In 2010 the school was one of 28 Michigan schools awarded a federal School Improvement Grant (SIG) as part of a recovery act program targeting low-performing schools. Only the bottom 5% of schools in each state were eligible. Michigan received $115 million in funds in the first round of SIG funding, $5.3 million of which went to this school. The school district opted to implement the SIG “transformation plan” which is likely what my fellow substitute referred to when explaining the recent changes in staff.  According to the technology associate at the school, they spent roughly $1.5 million – a fifth of their grant – purchasing a nook tablet and ebooks/subscriptions for every student in the school. The Nooks arrived at the school last year and will, as another teacher mentioned, be handed out to students later this month.

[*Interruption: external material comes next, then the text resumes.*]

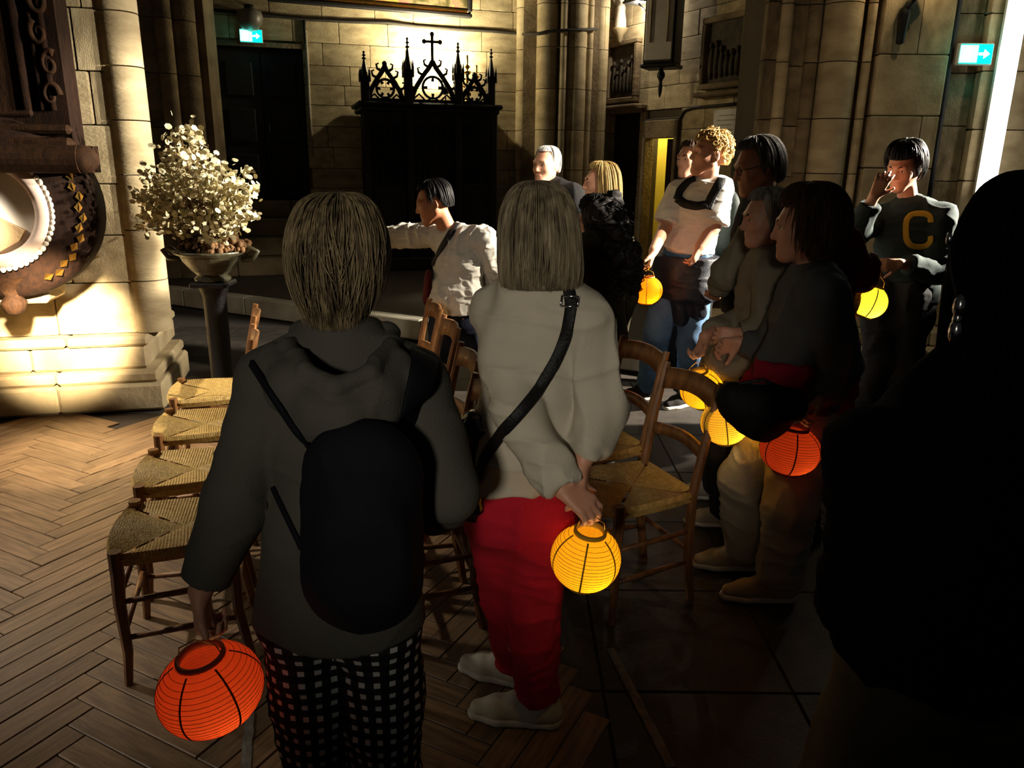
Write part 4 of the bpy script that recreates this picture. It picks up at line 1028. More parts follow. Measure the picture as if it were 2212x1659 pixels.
def sdf_obj(name, sdf, h, m, parent=None, base=(0, 0, 0), fold=None, attr=None, keep=True):
    V, Fq = sdf.mesh(h)
    if fold is not None:
        for f in (fold if isinstance(fold, (list, tuple)) else [fold]): V = f(V, normals(V, Fq))
    if keep: GEO.append((V, Fq))
    me = mesh_np(name, V - np.array(base, float), Fq)
    me.materials.append(M[m] if isinstance(m, str) else m)
    if attr is not None:
        for nm, fn in attr.items():
            a = me.attributes.new(nm, 'FLOAT', 'POINT'); a.data.foreach_set('value', fn(V).astype(np.float32))
    o = bpy.data.objects.new(name, me); link(o, parent)
    if parent is None: o.location = base
    return o
from mathutils.bvhtree import BVHTree
def surf_tool(geo=None):
    trees = []
    for V, Fq in (geo or GEO): trees.append(BVHTree.FromPolygons([tuple(v) for v in V.tolist()], Fq.tolist()))
    def hit(px, py_, off=.006):
        d = Vector(ray(px, py_)).normalized(); best = None
        for t in trees:
            r_ = t.ray_cast(Vector(CAM), d)
            if r_[0] is not None and (best is None or r_[3] < best[3]): best = r_
        if best is None: return None, None
        n = best[1]; n = n if n.dot(d) < 0 else -n
        return np.array(best[0] + n * off), np.array(n)
    return hit
def band(pts, ns, width, thick, n=8):
    """flat strap through points, lying on a surface with the given normals"""
    m = MB(); P = [np.array(p) for p in pts]; vs = []; k = len(P)
    for i in range(k):
        t = nrm(P[min(i + 1, k - 1)] - P[max(i - 1, 0)]); nn = nrm(ns[i]); w = nrm(np.cross(t, nn)); nn = np.cross(w, t)
        for (a, b) in ((-.5, 0), (-.42, .5), (.42, .5), (.5, 0), (.42, -.5), (-.42, -.5)): vs.append(P[i] + w * width * a + nn * thick * b)
    fs = [(i * 6 + q, i * 6 + (q + 1) % 6, (i + 1) * 6 + (q + 1) % 6, (i + 1) * 6 + q) for i in range(k - 1) for q in range(6)]
    m.add(vs, fs + [tuple(range(6))[::-1], tuple(range((k - 1) * 6, k * 6))], True); return m
def strap(hit, pix, width, thick, off=.005, steps=6):
    pts, ns = [], []
    for (a, b) in zip(pix, pix[1:]):
        for t in np.linspace(0, 1, steps, endpoint=False):
            p, n_ = hit(a[0] + (b[0] - a[0]) * t, a[1] + (b[1] - a[1]) * t, off)
            if p is not None: pts.append(p); ns.append(n_)
    p, n_ = hit(*pix[-1], off)
    if p is not None: pts.append(p); ns.append(n_)
    # smooth
    P = np.array(pts); N_ = np.array(ns)
    for _ in range(2): P[1:-1] = P[1:-1] * .5 + (P[:-2] + P[2:]) * .25; N_[1:-1] = N_[1:-1] * .5 + (N_[:-2] + N_[2:]) * .25
    return band(list(P), list(N_), width, thick)

def stand_sk(x, y, head_dir, h, sh=.108, sway=0.0):
    f = nrm([head_dir[0], head_dir[1], 0]); r = np.array([f[1], -f[0], 0]); z = np.array([0, 0, 1.0]); b = np.array([x, y, 0.0])
    k = dict(h=h, f=f, r=r, base=b)
    P = lambda a, c, e: b + r * a * h + f * c * h + z * e * h
    k['pelvis'] = P(0, 0, .53); k['waist'] = P(0, .003, .615); k['chest'] = P(0, .004, .74); k['neck'] = P(0, -.008, .845); k['head'] = P(0, .012, .93)
    for s_, sg in (('L', -1), ('R', 1)):
        k['sh' + s_] = P(sg * sh, -.005, .805); k['el' + s_] = P(sg * (sh + .035), -.012, .63); k['wr' + s_] = P(sg * (sh + .045), .025, .485)
        k['hip' + s_] = P(sg * .05, 0, .51); k['kn' + s_] = P(sg * .055, .012, .28); k['an' + s_] = P(sg * .058, -.01, .045)
        k['toe' + s_] = f + r * sg * .18
    k['hf'] = f; k['hup'] = z
    return k
def add_head(s, c, A, sc, female=False, nose=1.0, jaw=1.0):
    q = lambda x, y, z: c + A @ (np.array([x, y, z]) * sc)
    e = lambda p, r, k=.02, op='u', B=None: s.ell(q(*p), np.array(r) * sc, A if B is None else A @ B, k * sc, op)
    e((0, -.018, .035), (.074, .094, .084), .03)
    e((0, .030, -.005), (.063, .062, .075), .03)
    s.cone(q(0, .028, -.03), q(0, .056, -.088), .058 * sc, .034 * sc * jaw, .03 * sc)
    for g in (-1, 1):
        s.cone(q(g * .052, -.004, -.052), q(g * .018, .058, -.096), .020 * sc, .018 * sc * jaw, .03 * sc)
        e((g * .040, .052, -.028), (.022, .022, .018), .02)
    e((0, .071, -.100), (.020, .018, .016), .02)
    e((0, .080, .026), (.052, .014, .010), .02)
    for g in (-1, 1): e((g * .031, .098, .004), (.019, .020, .012), .012, 's')
    for g in (-1, 1): e((g * .031, .076, .0115), (.018, .012, .0055), .006)
    s.cone(q(0, .086, .016), q(0, .084 + .021 * nose, -.030), .008 * sc, .0120 * sc, .012 * sc)
    for g in (-1, 1): e((g * .012, .092, -.034), (.008, .010, .008), .008)
    e((0, .086, -.060), (.022, .011, .006), .008); e((0, .084, -.071), (.018, .011, .007), .008)
    e((0, .100, -.0655), (.020, .008, .0018), .004, 's')
    for g in (-1, 1):
        B = np.array(Matrix.Rotation(g * .35, 3, 'Z') @ Matrix.Rotation(-.15, 3, 'X'))
        e((g * .077, -.012, -.006), (.007, .019, .031), .008, 'u', B); e((g * .085, -.008, -.004), (.005, .010, .018), .006, 's', B)
    return s
def add_hand(s, w, d, n, side, curl=(.5, .7, .5), sc=1.0, thumb=(.6, .7, .3), spread=.06):
    d = nrm(d); n = nrm(np.array(n) - d * (np.array(n) @ d)); sv = np.cross(d, n) * side
    for i in range(4):
        o = .030 - .0195 * i; kn = w + (d * (.090 - .006 * abs(i - 1)) + sv * o) * sc
        s.cone(w + (d * .012 + sv * o * .55) * sc, kn, .0145 * sc, .0115 * sc, .012 * sc)
        L = (.072, .080, .074, .058)[i] * sc; p = kn; a = 0.0
        fd = nrm(d + sv * spread * (1.5 - i))
        for j, fr_ in enumerate((.45, .31, .24)):
            a += curl[j]; dr = fd * math.cos(a) + n * math.sin(a); p2 = p + dr * L * fr_
            s.cone(p, p2, (.0098 - .0011 * j) * sc, (.0092 - .0012 * j) * sc, .004 * sc); p = p2
    b = w + (d * .026 + sv * .024 + n * .004) * sc; t1 = nrm(d * thumb[0] + sv * thumb[1] + n * thumb[2]); p1 = b + t1 * .042 * sc; t2 = nrm(t1 + d * .5 + n * .35); p2 = p1 + t2 * .034 * sc
    s.cone(w + d * .01 * sc, b, .016 * sc, .0145 * sc, .012 * sc); s.cone(b, p1, .0135 * sc, .0112 * sc, .010 * sc); s.cone(p1, p2, .0112 * sc, .0088 * sc, .004 * sc)
    return s
def torso(s, k, off=0.0, bw=1.0, belly=0.0, k_=.05, hips=True):
    h, f = k['h'], k['f']; up = nrm(k['neck'] - k['pelvis'])
    ct = k['chest'] + (k['neck'] - k['chest']) * .42
    s.cone(ct, k['chest'], .074 * h * bw + off, .090 * h * bw + off, k_, flat=(f, 1.38))
    s.cone(k['chest'], k['waist'], .090 * h * bw + off, .080 * h * bw + off, k_, flat=(f, 1.36))
    s.cone(k['waist'], k['pelvis'], .080 * h * bw + off, .092 * h * bw + off, k_, flat=(f, 1.3))
    if belly: s.ell(k['waist'] + f * .03 * h, (.07 * h * bw + off, .055 * h + belly + off, .085 * h), axes(f, up), k_)
    for g in 'LR': s.cone(k['neck'] - up * .012 * h, k['sh' + g], .032 * h + off * .8, .036 * h + off, k_)
    return s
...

Reviews on greatschools.org offer more examples of the day to day life at the school. A parent explains that “everyone is frustrated and burned out.” Another sub says they were “shocked by the behaviors of students. Each class had only 4-8 dedicated students while the rest of the class kicked chairs down, called me names, ripped up assignments and threw the remnants on the ground. I called security, and no one came.” Another parent says “in my opinion this is a terrible school for your students to go to.”

Three of the six student reviews call for greater parental involvement. One review is particularly heartbreaking  “For the adults who claim that there is no hope for our school, this shows how much support we have. I am a student who has earned my 4.0 gpa and I don’t believe that because there are bad apples in the bunch we should all be classified as hopeless children.”

I finished writing this from the Starbucks I frequent. It’s coincidentally next to a high school that’s less than 3 miles from the school where I subbed. This high school ranks in the 98th percentile of schools in Michigan, fewer than 10% of students qualify for free lunch, and the student body is 90% white. In 2014, 68% of students met standards for MME math scores and 60% met the standard for science (compared to 3% each in my sub school). Students regularly stop in Starbucks after school or during their free hours toting Macbooks, the girls outfitted in Ugg boots and NorthFace jackets. I’ve seen their mothers replicate a J Crew catalog outfit down to the bracelet. The girls next to me at the moment are reviewing for a quiz – “Who was John Winthrop? He was the city on a hill guy, the Puritan leader. Who was Montezuma? Umm. Who were the Aztecs? Why are we learning about this?” I ask them if they know anything about the school where I subbed, “I have no clue, I’ve never been anywhere near it…but I’ve heard it’s really different.” That’s one way to put it.